I guess The Fourth Amendment will soon be as dead as The Tenth Amendment.
Amendment IV
The right of the people to be secure in their persons, houses, papers, and effects, against unreasonable searches and seizures, shall not be violated, and no warrants shall issue, but upon probable cause, supported by oath or affirmation, and particularly describing the place to be searched, and the persons or things to be seized.
This is why we need a conservative movement to get back to low-tech living, where it counts.
The truth is that our government has taken a single act of terrorism on 9/11/2001 and used it as an excuse for the Patriot Act and all the other agency rulings, edicts and decisions that invading our privacy to combat the terrorism that even their so-called President will not name.
There is not one agency in this government that is not infested with these freedom stealing, freedom ignoring, oppressing ghouls who refuse to see Muslim Terrorists but find a right wing home grown gun wingnut to entrap, imprison or outright kill.
You cannot trust a damned one of them.
America cannot trust this criminals.
Crooked Comey has shown he ignores other criminals
AND has NO ethics as he did not disclose
that HIS BROTHER ran the audit of Clinton Foundation.
A Fourth Amendment violation only if a court deems this to be “unreasonable.” In a sane world, it would be thus.
Time for people to start learning about strong encryption.
-—The unintended consequences could be staggering.-—
I doubt any of the consequences are unintended.
Paging Ed Snowden...we have a job for you.
‘Unintended” consequences...suuuure.
I can see a cottage industry starting up revolving around a Linux Flavor OS that can be loaded on any laptop with wi-fi that randomizes it’s IP information every so many minutes and has powerful firewall tools to prevent gubermint hacking into it.
I thought they already were.
One day patriots may have to respond to government-style hacking with Rwandan-style hacking....
They’ve been doing it for years.
Isn’t that right, dude behind my screen?
Time to buy a typewriter.
This is why I have more than one computer that is never connected to the Internet.

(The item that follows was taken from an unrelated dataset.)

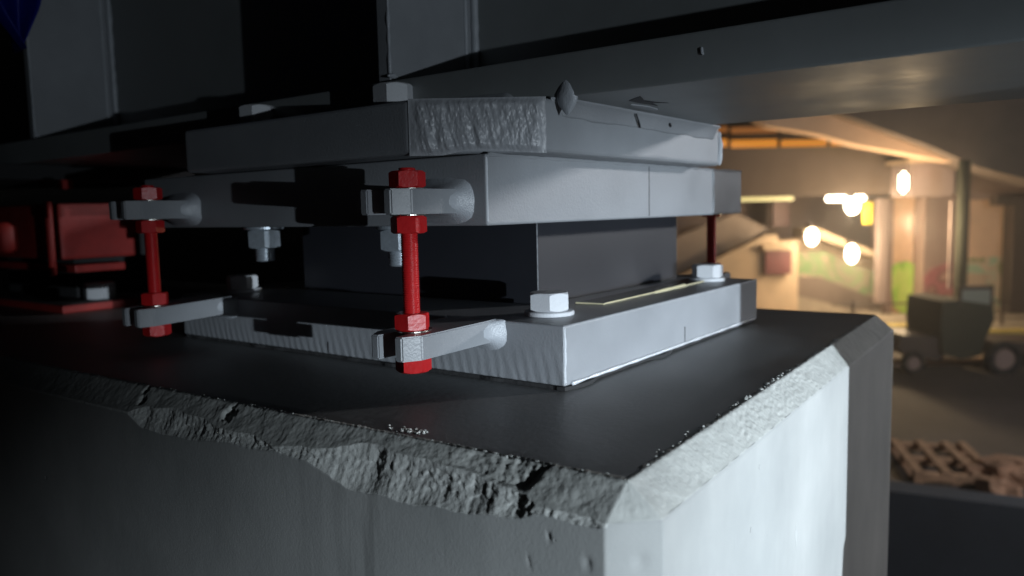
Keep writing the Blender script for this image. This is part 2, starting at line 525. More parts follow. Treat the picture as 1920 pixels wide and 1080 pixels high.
# white crumbs on the coated top
bm = bmesh.new()
for i in range(46):
    c = random.choice((0, 0, 1, 1, 2))
    u = 0.012 + random.random()*0.006
    v = (0.176, 0.190, 0.204)[c] + random.gauss(0, 0.0035)
    r = random.uniform(0.0004, 0.0014)
    p = pw(u - 0.002*c + random.gauss(0, 0.002), v, 0.0004)
    blob(bm, p, r*1.2, r*1.4, r*0.7, 0.5, 900, 1)
M['white'] = mat('white_plaster_crumbs', (0.8, 0.8, 0.76), 0.8)
o = obj('plaster_crumbs', bm, M['white'])
tag(o, 'white plaster crumbs scattered on the dark pier top near its broken edge', 'crumbs', kind='stuff')

# ================================================================== the bearing
bearing = empty('bridge_bearing', (0.26, 0.33, -0.004), 'grey painted steel bridge bearing between pier top and girder, with slotted lugs', 'bearing')
T0 = 0.055
BX, BY = 0.495, 0.613
bm = bmesh.new()
box(bm, 0, BX, 0, BY, 0, T0, 0.0022, 3)
bp_ = obj('base_plate', bm, [M['ripple']], bearing)
bm = bmesh.new()   # uneven bedding mortar, its near-black bulges painting the shaded gap below the plate
pts = []
def edge(p, q, n):
    for i in range(n):
        t = i/n
        pts.append((p[0]+(q[0]-p[0])*t, p[1]+(q[1]-p[1])*t))
edge((0.004, 0.004), (BX-0.004, 0.004), 160); edge((BX-0.004, 0.004), (BX-0.004, BY-0.004), 10); edge((BX-0.004, BY-0.004), (0.004, BY-0.004), 10); edge((0.004, BY-0.004), (0.004, 0.004), 120)
for i, (x, y) in enumerate(pts):
    n_ = noise.noise(Vector((x*30, y*30, 1)))
    k = 0.002 + 0.006*max(0, n_)
    if x < 0.06 and y < 0.01: k += 0.007*math.sin(math.pi*x/0.06)
    if 0.17 < x < 0.225 and y < 0.01: k += 0.006*math.sin(math.pi*(x-0.17)/0.055)
    dx = -1 if x < 0.005 else 0; dy = -1 if y < 0.005 else 0
    pts[i] = (x+dx*k, y+dy*k)
prism(bm, pts, -0.0043, -0.0006)
obj('mortar_bed', bm, M['mortar_shade'], bearing)
bm = bmesh.new()   # sealant line along the foot of the right face
bead(bm, [(0.01, -0.0008, 0.0012), (0.20, -0.0008, 0.0012), (0.485, -0.0008, 0.0012)], 0.0016, 8, 0.6, 40)
obj('sealant_line', bm, M['bead'], bearing)
bm = bmesh.new()
bead(bm, [(0.0020, 0.0012, 0.002), (0.0020, 0.0012, 0.054)], 0.0017, 8, 0.7, 120)
obj('corner_weld', bm, M['bead'], bearing)

TX0, TX1, TY0, TY1, TZ0, TZ1 = -0.0424, 0.567, 0.050, 0.612, 0.145, 0.207
bm = bmesh.new()
box(bm, TX0, TX1, TY0, TY1, TZ0, TZ1, 0.0022, 3)
tp_ = obj('top_plate', bm, M['paint'], bearing)
bm = bmesh.new()
bead(bm, [(TX0+0.0016, TY0+0.0010, TZ0+0.003), (TX0+0.0016, TY0+0.0010, TZ1-0.002)], 0.0013, 8, 0.4, 120)
obj('corner_weld', bm, M['bead'], bearing)
bm = bmesh.new()
bead(bm, [(0.458, TY0+0.0006, TZ0+0.001), (0.461, TY0+0.0006, 0.17), (0.458, TY0+0.0006, TZ1)], 0.0022, 8, 0.9, 90)
obj('weld_run', bm, M['bead'], bearing)
bm = bmesh.new()
bead(bm, [(TX0+0.004, TY0+0.001, TZ1-0.0005), (TX1, TY0+0.001, TZ1-0.0005)], 0.0018, 8, 0.7, 60)
obj('paint_ridge', bm, M['paint'], bearing)
for (x0, y0, z0, z1, ax) in ((0.266, TY0, TZ0+0.002, TZ1-0.002, 'y'), (0.255, 0, 0.001, 0.020, 'y'), (0.0, 0.318, 0.002, 0.014, 'x')):
    bm = bmesh.new()
    zz = [z0 + (z1-z0)*i/8 for i in range(9)]
    L_ = []
    for z in zz:
        w = 0.0008 + 0.0004*noise.noise(Vector((z*300, x0, 0))); c = 0.0006*noise.noise(Vector((z*90, 5, x0)))
        if ax == 'y': L_.append([bm.verts.new(q) for q in ((x0+c-w, y0-0.0002, z), (x0+c+w, y0-0.0002, z), (x0+c+w, y0+0.0004, z), (x0+c-w, y0+0.0004, z))])
        else: L_.append([bm.verts.new(q) for q in ((-0.0002, y0+c-w, z), (-0.0002, y0+c+w, z), (0.0004, y0+c+w, z), (0.0004, y0+c-w, z))])
    for a, b in zip(L_, L_[1:]):
        for i in range(4): bm.faces.new((a[i], a[(i+1) % 4], b[(i+1) % 4], b[i]))
    bm.faces.new(L_[0]); bm.faces.new(L_[-1])
    obj('marker_line', bm, M['ink'], bearing)
# bearing block between the plates
bm = bmesh.new()
box(bm, 0.115, 0.467, 0.107, 0.50, T0-0.001, TZ0+0.001, 0.0015, 2)
blk = obj('bearing_block', bm, M['pot'], bearing)
bm = bmesh.new()
bead(bm, [(0.1155, 0.1075, T0), (0.1155, 0.1075, TZ0)], 0.00045, 6, 0.5, 200)
obj('edge_seam', bm, M['paint'], blk)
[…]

If it doesn’t need to be online, why risk it?
IF she wins at all.
Trump in a landslide win.
My greatest fear is not the government being able to decode my encrypted messages (I haven’t yet had a reason to send one), but that the government could detect that I sent an encrypted message and demand that I decrypt it for them.
It’s simple to send a totally undecryptable message. You use a huge key. You xor the message being sent with the key. You previously have given that key to the recipient by physical means such as giving the recipient a flash drive containing it. The recipient simply xor’s the received encrypted message with the key.
That old dusty paper thing those dead white guys wrote almost a quarter millennia ago is meaningless.